The Shadow of Memory

Joan Crous turns glass, ash and the vestiges of the present into a powerful reflection on destruction and human persistence.

Foto: Yurian Quintanas
The Shadow of Memory
bonart banyoles - 12/06/26

The church of the Monastery of Sant Esteve in Banyoles is hosting L'Ombra. La città degli uomini until August 13, a monumental installation by the artist and craftsman from Banyoles, Joan Crous (Banyoles, 1962), who has been based in Bologna since the 1990s. Conceived over more than five years of work, the piece represents one of the most ambitious, personal and radical proposals of his career.
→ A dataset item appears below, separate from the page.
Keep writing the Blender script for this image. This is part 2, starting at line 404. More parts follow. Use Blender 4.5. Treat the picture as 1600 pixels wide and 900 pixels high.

The exhibition is organized by La Bombonera and the Lluís Coromina i Isern Foundation, with the support of the Girona Provincial Council and the collaboration of bonart, an institutional alliance that makes it possible for this large-format artistic proposal to be presented in a heritage space as significant as the Banyoles monastery.

The work, a large sculptural surface seven meters wide by four meters high, is made up of 770 glass paste tiles, earth and thousands of fragments modeled in sand molds. Its visual force is born from a deep reflection on the bombing of Gernika in 1937 and establishes an inevitable dialogue with the ethical and visual memory of Picasso's Guernica , in the context of the commemoration of the upcoming anniversary of that tragic historical episode.

  • Photo: Yurian Quintanas

However, Crous does not aim to represent war or reconstruct its horrors in a narrative way. The Shadow moves in a much more subtle territory: that fragile space where memory ceases to be a story to become a trace, sediment and matter. The work does not speak of the explosion, but of the silence that comes afterwards; it does not show the event, but what persists when time has passed: the remains, the absences and the shadows.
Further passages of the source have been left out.